GOAL: Count the lines below that contain the word "picture". Give only the number.

RECORDS FOR THIS EXERCISE:
--- Start ---
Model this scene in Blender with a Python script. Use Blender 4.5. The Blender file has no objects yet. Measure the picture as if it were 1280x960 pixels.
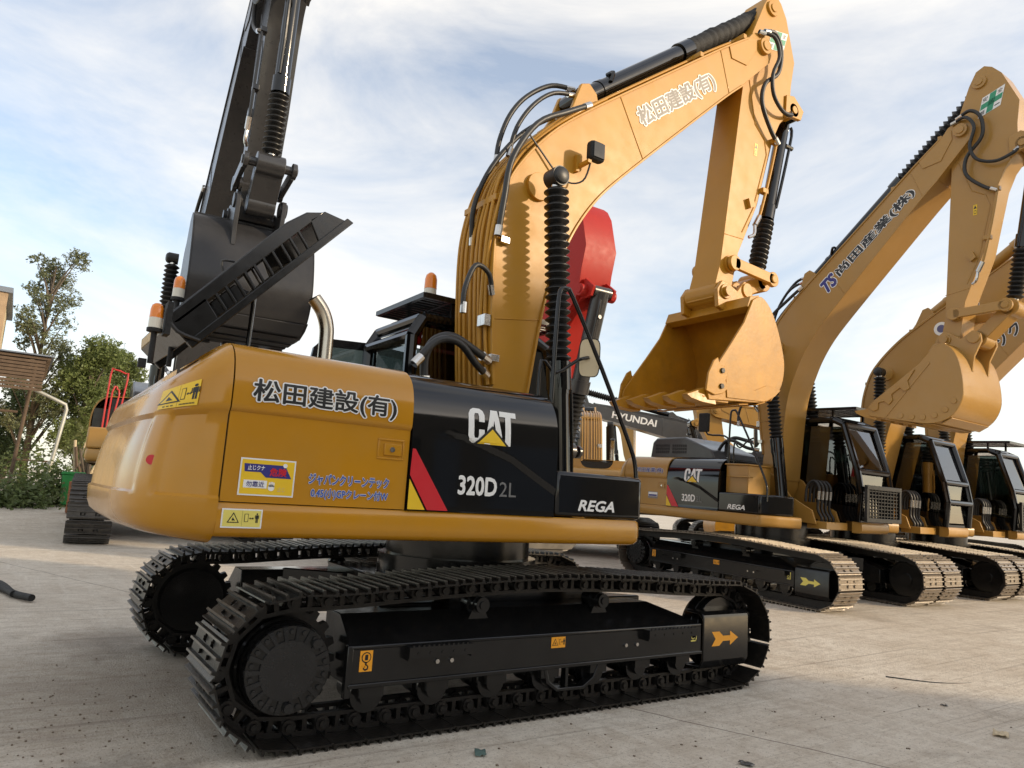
--- End ---
--- Start ---
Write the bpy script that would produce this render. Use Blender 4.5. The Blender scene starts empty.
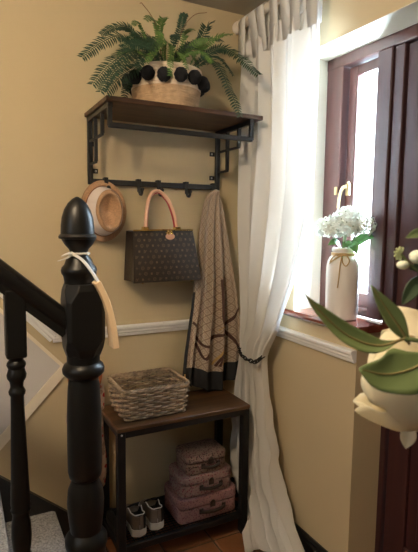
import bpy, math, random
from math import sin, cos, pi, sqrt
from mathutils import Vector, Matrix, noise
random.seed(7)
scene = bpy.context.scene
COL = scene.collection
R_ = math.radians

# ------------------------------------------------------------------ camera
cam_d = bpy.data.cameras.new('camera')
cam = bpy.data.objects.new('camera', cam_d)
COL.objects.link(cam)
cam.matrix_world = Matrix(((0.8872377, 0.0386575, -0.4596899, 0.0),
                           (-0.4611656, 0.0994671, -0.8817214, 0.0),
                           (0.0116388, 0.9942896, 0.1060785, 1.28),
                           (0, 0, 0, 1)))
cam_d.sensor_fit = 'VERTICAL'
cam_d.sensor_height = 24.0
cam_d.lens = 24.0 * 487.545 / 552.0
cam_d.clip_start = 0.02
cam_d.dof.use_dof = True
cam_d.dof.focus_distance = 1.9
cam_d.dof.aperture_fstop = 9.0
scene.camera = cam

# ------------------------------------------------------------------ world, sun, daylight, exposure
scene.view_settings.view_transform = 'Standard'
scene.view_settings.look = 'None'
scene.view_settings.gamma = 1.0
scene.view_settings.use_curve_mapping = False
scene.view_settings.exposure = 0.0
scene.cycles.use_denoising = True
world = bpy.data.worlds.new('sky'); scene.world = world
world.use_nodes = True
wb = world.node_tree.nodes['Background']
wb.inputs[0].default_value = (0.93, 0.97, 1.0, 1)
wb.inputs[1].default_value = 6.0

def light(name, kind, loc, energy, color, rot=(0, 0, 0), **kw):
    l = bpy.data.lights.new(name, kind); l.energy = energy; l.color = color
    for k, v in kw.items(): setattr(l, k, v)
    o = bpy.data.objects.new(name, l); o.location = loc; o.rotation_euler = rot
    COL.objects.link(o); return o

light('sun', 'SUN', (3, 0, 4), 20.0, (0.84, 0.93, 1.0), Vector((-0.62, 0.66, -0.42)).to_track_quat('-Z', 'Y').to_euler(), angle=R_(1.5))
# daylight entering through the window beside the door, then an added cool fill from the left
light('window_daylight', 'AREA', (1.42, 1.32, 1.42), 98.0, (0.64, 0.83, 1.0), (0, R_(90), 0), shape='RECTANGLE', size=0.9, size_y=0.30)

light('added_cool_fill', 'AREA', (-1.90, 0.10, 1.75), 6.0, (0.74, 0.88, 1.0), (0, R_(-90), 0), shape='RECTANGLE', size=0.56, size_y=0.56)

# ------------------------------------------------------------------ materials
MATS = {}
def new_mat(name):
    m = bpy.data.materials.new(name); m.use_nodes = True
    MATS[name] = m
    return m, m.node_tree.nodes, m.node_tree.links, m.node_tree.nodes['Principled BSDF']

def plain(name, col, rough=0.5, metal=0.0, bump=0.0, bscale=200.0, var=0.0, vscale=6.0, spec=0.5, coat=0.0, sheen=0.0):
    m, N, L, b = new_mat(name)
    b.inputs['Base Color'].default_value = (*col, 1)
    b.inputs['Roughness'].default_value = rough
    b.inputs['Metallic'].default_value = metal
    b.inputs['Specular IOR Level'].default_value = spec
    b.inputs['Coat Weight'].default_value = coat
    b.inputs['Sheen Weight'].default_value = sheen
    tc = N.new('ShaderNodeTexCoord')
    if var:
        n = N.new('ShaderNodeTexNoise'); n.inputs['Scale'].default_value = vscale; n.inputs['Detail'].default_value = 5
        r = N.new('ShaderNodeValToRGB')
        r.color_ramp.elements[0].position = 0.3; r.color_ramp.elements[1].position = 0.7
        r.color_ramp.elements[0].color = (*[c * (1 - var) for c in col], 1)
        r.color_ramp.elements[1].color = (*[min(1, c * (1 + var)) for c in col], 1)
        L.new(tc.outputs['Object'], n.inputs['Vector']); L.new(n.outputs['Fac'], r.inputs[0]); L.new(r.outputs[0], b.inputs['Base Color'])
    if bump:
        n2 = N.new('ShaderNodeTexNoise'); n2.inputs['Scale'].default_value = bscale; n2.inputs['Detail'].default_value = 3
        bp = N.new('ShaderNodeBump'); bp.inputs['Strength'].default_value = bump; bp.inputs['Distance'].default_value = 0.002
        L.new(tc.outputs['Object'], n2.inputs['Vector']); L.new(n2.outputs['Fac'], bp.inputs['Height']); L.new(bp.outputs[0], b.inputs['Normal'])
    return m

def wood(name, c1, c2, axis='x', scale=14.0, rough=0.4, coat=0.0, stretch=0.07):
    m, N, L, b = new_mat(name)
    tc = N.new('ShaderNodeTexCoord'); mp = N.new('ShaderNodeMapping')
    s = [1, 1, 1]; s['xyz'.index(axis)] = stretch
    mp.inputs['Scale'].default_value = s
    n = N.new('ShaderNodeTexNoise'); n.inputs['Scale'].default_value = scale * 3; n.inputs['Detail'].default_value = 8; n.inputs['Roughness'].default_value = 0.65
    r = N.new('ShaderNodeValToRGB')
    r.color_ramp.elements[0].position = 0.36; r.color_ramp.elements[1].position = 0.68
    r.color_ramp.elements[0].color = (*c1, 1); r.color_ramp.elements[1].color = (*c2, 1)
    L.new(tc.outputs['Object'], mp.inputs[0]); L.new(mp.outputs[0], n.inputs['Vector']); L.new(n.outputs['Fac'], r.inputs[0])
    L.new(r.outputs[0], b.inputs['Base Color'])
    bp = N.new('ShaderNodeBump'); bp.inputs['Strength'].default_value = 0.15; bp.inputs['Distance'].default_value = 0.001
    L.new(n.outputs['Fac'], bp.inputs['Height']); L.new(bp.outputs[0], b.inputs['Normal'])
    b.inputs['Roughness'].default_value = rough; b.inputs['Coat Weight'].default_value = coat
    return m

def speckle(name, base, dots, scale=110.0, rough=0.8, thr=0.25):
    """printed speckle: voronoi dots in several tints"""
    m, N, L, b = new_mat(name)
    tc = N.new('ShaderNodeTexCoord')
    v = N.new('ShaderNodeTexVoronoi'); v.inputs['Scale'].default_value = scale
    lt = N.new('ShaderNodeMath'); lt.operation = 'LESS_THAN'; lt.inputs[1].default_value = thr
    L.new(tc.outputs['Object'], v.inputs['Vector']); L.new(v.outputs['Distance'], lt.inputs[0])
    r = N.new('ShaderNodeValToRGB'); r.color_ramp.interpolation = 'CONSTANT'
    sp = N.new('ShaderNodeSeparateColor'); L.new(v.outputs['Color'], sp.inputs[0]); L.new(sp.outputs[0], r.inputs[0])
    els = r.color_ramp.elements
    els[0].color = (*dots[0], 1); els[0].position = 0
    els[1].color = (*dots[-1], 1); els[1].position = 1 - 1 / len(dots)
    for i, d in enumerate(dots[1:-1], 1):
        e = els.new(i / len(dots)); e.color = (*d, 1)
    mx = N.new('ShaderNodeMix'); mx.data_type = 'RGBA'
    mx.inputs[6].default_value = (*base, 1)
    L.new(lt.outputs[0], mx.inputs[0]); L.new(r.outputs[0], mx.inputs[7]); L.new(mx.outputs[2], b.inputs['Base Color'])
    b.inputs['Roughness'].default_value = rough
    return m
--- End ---
--- Start ---
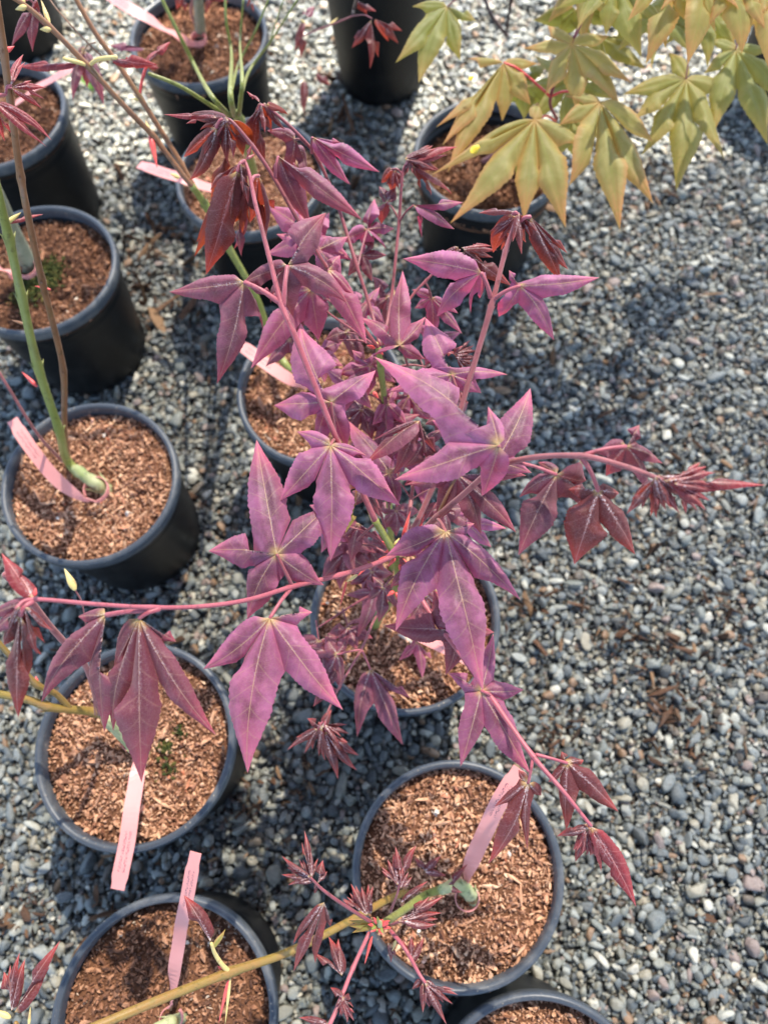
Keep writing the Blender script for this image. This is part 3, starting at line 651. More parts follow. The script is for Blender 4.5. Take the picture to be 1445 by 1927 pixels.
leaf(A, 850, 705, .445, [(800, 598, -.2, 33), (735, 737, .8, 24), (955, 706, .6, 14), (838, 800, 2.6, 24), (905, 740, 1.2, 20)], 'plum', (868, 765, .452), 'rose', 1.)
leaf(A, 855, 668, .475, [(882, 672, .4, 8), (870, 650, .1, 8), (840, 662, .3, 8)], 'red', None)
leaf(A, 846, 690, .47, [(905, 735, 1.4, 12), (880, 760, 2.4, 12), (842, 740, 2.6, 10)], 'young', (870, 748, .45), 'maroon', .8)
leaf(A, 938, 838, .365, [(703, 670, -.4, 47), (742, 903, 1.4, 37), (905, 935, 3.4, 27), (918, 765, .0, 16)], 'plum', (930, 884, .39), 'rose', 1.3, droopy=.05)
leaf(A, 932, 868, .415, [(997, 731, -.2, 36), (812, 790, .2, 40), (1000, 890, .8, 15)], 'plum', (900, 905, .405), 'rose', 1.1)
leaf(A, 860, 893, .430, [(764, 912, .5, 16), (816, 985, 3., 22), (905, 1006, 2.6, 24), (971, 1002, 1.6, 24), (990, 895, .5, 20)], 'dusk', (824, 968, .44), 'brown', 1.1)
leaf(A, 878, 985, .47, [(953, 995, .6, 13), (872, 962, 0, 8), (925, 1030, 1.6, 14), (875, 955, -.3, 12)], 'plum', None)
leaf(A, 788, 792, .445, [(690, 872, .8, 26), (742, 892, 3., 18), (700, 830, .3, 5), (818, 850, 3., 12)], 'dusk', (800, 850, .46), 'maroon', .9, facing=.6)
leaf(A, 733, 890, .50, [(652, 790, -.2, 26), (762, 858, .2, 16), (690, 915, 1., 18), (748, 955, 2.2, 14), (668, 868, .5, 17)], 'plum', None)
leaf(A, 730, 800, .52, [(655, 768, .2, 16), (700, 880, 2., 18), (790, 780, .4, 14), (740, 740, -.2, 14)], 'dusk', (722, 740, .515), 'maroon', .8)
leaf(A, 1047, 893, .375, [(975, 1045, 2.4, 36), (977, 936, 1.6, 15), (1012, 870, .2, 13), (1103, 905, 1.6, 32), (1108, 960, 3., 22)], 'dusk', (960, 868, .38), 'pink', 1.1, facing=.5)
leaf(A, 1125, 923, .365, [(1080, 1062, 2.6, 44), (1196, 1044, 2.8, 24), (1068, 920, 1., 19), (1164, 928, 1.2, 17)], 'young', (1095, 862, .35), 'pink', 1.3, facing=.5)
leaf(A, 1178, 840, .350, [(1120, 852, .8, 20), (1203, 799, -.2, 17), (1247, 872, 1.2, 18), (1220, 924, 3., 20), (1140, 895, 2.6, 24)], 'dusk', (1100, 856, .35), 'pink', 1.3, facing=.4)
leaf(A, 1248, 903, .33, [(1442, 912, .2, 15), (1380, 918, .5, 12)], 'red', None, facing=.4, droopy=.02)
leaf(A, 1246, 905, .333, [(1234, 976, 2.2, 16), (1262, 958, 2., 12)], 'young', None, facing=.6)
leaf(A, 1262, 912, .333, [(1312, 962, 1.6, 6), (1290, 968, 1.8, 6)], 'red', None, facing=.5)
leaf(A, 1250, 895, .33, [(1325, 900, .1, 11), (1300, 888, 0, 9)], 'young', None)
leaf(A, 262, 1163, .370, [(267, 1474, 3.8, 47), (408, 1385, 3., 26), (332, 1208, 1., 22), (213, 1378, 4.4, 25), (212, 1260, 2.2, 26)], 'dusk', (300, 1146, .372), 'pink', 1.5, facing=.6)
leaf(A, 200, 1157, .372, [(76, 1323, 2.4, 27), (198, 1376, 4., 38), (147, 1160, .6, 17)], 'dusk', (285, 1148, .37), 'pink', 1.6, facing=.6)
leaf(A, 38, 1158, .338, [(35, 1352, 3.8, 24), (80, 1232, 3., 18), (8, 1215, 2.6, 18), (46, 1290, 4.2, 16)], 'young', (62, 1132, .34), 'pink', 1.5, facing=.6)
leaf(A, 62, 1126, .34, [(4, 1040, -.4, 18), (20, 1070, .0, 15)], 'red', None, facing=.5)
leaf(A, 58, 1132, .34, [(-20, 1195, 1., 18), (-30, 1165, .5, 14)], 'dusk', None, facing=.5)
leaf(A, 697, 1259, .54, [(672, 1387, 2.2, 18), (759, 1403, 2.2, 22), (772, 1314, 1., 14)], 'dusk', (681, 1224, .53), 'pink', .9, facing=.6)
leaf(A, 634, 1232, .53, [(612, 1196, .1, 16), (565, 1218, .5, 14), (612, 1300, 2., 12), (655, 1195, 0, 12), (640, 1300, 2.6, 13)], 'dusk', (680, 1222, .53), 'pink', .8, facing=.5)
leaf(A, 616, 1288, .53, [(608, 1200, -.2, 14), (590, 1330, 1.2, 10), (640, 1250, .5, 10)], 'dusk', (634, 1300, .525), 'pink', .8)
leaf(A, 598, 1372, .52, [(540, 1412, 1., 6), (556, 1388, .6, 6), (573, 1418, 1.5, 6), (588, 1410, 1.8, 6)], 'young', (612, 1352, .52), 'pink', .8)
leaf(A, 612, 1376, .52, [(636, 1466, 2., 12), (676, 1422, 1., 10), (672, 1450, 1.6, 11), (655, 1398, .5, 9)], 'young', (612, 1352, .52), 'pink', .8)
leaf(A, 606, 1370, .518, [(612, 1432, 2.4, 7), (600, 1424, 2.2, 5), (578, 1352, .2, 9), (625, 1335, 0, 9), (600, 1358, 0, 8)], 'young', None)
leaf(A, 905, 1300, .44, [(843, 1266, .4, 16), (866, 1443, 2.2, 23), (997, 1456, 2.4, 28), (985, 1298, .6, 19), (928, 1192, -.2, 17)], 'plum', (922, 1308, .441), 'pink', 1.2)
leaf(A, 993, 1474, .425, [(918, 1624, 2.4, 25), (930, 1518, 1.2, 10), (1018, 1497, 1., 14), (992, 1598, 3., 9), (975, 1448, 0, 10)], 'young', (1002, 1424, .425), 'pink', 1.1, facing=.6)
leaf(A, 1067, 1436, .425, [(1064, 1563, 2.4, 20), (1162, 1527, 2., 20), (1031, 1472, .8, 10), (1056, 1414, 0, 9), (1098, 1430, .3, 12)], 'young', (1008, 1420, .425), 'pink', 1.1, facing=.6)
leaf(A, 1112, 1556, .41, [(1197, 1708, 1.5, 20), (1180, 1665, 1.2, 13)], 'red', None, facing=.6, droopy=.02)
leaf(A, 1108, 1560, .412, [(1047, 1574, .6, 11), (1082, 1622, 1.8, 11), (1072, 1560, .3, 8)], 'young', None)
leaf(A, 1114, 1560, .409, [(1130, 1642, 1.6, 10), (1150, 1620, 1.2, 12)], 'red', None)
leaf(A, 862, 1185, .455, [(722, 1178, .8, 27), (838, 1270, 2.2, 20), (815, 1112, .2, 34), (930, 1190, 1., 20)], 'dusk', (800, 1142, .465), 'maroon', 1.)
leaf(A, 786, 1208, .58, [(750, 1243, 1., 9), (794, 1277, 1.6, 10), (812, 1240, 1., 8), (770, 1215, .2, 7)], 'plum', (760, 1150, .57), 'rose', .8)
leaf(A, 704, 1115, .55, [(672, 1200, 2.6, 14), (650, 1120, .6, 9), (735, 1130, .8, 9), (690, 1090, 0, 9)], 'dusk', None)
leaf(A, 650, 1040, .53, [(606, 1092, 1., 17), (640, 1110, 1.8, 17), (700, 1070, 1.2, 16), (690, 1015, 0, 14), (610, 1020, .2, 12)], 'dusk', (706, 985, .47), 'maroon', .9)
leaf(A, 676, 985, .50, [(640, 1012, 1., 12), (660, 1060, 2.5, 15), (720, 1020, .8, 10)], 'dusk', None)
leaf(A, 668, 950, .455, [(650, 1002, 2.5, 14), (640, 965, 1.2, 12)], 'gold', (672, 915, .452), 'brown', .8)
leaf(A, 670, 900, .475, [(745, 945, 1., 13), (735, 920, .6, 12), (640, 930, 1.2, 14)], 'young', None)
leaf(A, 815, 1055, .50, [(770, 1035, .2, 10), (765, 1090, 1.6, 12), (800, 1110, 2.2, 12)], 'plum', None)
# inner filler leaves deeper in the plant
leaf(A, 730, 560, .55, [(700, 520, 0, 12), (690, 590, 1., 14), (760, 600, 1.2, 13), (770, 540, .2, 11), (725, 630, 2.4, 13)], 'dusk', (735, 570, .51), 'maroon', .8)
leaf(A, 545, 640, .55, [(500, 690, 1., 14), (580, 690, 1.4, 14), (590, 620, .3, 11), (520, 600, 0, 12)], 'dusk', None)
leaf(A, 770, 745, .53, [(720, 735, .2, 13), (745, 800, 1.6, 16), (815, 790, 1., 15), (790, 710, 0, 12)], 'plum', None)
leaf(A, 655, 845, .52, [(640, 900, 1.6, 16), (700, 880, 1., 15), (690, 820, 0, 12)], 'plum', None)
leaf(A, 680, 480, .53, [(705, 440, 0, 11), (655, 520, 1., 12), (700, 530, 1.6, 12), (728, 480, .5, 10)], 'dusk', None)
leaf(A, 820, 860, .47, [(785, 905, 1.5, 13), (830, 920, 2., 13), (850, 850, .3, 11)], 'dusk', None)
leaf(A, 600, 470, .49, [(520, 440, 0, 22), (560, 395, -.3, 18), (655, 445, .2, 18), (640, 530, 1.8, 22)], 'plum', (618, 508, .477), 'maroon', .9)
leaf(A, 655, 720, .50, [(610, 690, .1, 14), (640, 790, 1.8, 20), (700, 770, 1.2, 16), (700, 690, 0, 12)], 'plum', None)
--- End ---
TASK ANSWER: 2